Saturday, November 24, 2012

Handing over the reins

I have just finished going through the copy edit for Portraits of Celina. In the next week or so, the manuscript will be typeset, so apart from a final proofread, the work is done and soon Portraits of Celina will be a book. (Not out until April 2013 though.)

I should be excited - and I am - but I am also feeling bereft. Why? That is what I have been asking myself the past couple of weeks.

Mostly, I think it is because I am sad to say goodbye to Celina and Bayley and Oliver and Seth and all the other characters and their individual dilemmas and quirks and personalities. They have been such a big part of my life for the past few years, and I'm not quite ready to bid them farewell.

I'm sad too because once Portraits of Celina becomes a book, I can no longer tinker with it, no longer tweak or massage or improve it. I can't add that fantastic new element I just thought of in the shower, or that acerbic line of dialogue that just came to me. I can't change anything. It will be all done and dusted and handed over to the readers. And in many ways, it will no longer be my story. I will have lost control and be handing over the reins to those readers. It will be their story - the story their imaginations create from my words on the page.

But isn't this handing over to the readers what I have been aiming for throughout the writing of the book? Isn't it for the most part what has driven the writing? The answer, of course, is yes, and if I'm totally honest with myself, the handing over isn't really making me sad that I am losing control, it is just a teeny bit scary.
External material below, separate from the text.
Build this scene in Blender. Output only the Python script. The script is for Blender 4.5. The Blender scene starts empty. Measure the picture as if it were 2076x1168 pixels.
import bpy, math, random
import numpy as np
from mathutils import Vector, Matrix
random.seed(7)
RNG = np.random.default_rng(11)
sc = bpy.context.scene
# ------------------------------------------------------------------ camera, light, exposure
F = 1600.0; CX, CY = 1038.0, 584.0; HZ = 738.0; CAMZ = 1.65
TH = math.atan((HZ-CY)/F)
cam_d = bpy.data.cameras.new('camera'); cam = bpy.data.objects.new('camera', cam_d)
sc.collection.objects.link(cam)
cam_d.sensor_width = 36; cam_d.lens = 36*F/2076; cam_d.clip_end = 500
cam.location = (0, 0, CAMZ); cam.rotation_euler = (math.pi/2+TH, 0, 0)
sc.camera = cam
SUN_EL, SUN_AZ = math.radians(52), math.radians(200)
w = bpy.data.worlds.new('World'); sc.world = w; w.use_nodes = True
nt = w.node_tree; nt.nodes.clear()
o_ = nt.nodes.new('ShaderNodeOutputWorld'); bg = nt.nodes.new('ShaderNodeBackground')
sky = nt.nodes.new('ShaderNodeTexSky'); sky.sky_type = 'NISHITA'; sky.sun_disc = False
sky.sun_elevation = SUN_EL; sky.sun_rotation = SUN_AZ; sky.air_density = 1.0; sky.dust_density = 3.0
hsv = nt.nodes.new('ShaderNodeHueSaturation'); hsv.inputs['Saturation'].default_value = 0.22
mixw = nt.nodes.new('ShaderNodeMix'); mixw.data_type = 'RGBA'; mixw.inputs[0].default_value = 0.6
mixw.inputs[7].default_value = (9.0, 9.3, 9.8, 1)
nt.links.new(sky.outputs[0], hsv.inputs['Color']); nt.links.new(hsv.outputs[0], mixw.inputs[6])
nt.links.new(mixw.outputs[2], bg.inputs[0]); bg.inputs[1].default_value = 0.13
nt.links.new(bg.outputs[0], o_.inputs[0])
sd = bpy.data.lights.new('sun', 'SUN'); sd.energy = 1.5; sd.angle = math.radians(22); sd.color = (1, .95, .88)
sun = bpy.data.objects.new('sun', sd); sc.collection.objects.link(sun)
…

I love my story and my characters, but what will my readers think?

Such a wide range of emotions. That amazing roller-coaster ride yet again.

And I know the best way to get over these feelings is to stop wallowing and to get cracking with the next book.

But that blank page is pretty scary too!

So, I am putting on my brave hat, and after I press post to this, I am going to open a new word document and write "The Awful Truth" and start writing. (At least one sentence anyway.) Wish me luck.